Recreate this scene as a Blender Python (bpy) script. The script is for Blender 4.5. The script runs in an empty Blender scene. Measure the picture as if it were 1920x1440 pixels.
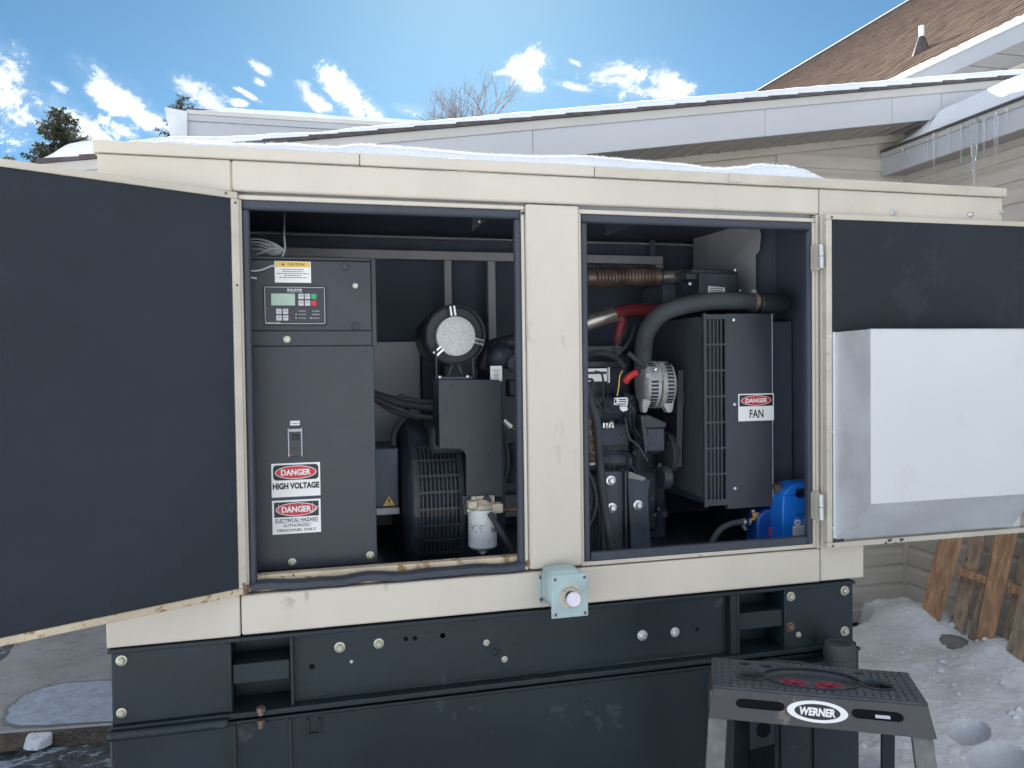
import bpy, math, random
from mathutils import Vector, Matrix, noise
import numpy as np
random.seed(7)
S = bpy.context.scene
COL = S.collection
rad = math.radians

# ------------------------------------------------------------------ camera
YAW, PITCH, ROLL, FPX = 0.24516903, -0.02421873, -0.01296674, 1442.0
EYE = Vector((0, 0, 1.6))
fw = Vector((math.sin(YAW)*math.cos(PITCH), math.cos(YAW)*math.cos(PITCH), math.sin(PITCH)))
r0 = Vector((math.cos(YAW), -math.sin(YAW), 0)); u0 = r0.cross(fw)
rt = math.cos(ROLL)*r0 + math.sin(ROLL)*u0
up = -math.sin(ROLL)*r0 + math.cos(ROLL)*u0
cd = bpy.data.cameras.new('camera'); cam = bpy.data.objects.new('camera', cd); COL.objects.link(cam)
cam.matrix_world = Matrix((( rt.x, up.x, -fw.x, EYE.x), (rt.y, up.y, -fw.y, EYE.y), (rt.z, up.z, -fw.z, EYE.z), (0, 0, 0, 1)))
cd.sensor_width = 36; cd.lens = 36*FPX/1920; cd.clip_start = 0.05; cd.clip_end = 2000
S.camera = cam

# ------------------------------------------------------------------ light
EXPOSURE = 2.55
SKY = 0.05
SUN = 5.0
sd = Vector((0.2033, 0.9947, 0.5761)).normalized()
sl = bpy.data.lights.new('sun', 'SUN'); sl.energy = SUN; sl.angle = rad(0.5); sl.color = (1, 0.95, 0.87)
so = bpy.data.objects.new('sun', sl); COL.objects.link(so)
so.rotation_euler = sd.to_track_quat('Z', 'Y').to_euler(); so.location = (3, 14, 12)
S.view_settings.view_transform = 'Standard'; S.view_settings.look = 'None'
S.view_settings.exposure = EXPOSURE; S.view_settings.gamma = 1; S.view_settings.use_curve_mapping = False

def ray(x, y):
    return fw + rt*((x-960)/FPX) - up*((y-720)/FPX)
def P(x, y, Y):
    "world point on the plane Y seen at photo pixel x, y"
    d = ray(x, y); return EYE + d*(Y/d.y)
def PZ(x, y, Z):
    d = ray(x, y); return EYE + d*((Z-EYE.z)/d.z)
def PX(x, y, X):
    d = ray(x, y); return EYE + d*(X/d.x)

class NT:
    def __init__(s, nt): s.nt = nt
    def n(s, t, **k):
        o = s.nt.nodes.new(t)
        for a, v in k.items(): setattr(o, a, v)
        return o
    def l(s, a, b): s.nt.links.new(a, b)
    def m(s, op, a, b=None, c=None, clamp=False):
        o = s.n('ShaderNodeMath', operation=op, use_clamp=clamp)
        for i, v in enumerate((a, b, c)):
            if v is None: continue
            if isinstance(v, (int, float)): o.inputs[i].default_value = v
            else: s.l(v, o.inputs[i])
        return o.outputs[0]
    def mr(s, v, a, b, c=0.0, d=1.0, t='SMOOTHSTEP'):
        o = s.n('ShaderNodeMapRange', interpolation_type=t)
        s.l(v, o.inputs[0])
        for i, q in enumerate((a, b, c, d)): o.inputs[i+1].default_value = q
        return o.outputs[0]

w = bpy.data.worlds.new('World'); S.world = w; w.use_nodes = True
T = NT(w.node_tree); w.node_tree.nodes.clear()
sky = T.n('ShaderNodeTexSky', sky_type='NISHITA'); sky.sun_disc = False
sky.sun_elevation = math.asin(sd.z); sky.sun_rotation = math.atan2(sd.x, sd.y)
sky.altitude = 300; sky.air_density = 0.5; sky.dust_density = 0.14; sky.ozone_density = 3.6
tint = T.n('ShaderNodeMix', data_type='RGBA', blend_type='MULTIPLY'); tint.inputs[0].default_value = 1
T.l(sky.outputs[0], tint.inputs[6]); tint.inputs[7].default_value = (0.455, 0.615, 0.54, 1)
tc = T.n('ShaderNodeTexCoord')
sep = T.n('ShaderNodeSeparateXYZ'); T.l(tc.outputs['Generated'], sep.inputs[0])
yy = T.m('MAXIMUM', sep.outputs[1], 0.05)
gx = T.m('DIVIDE', sep.outputs[0], yy); gz = T.m('DIVIDE', sep.outputs[2], yy)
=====
*Problem to solve*:
Please quote the lines of the material, beginning with the first and ending with the one that contains "rad = math.radians", exactly as written and without any pictures.

*Task result*:
Recreate this scene as a Blender Python (bpy) script. The script is for Blender 4.5. The script runs in an empty Blender scene. Measure the picture as if it were 1920x1440 pixels.
import bpy, math, random
from mathutils import Vector, Matrix, noise
import numpy as np
random.seed(7)
S = bpy.context.scene
COL = S.collection
rad = math.radians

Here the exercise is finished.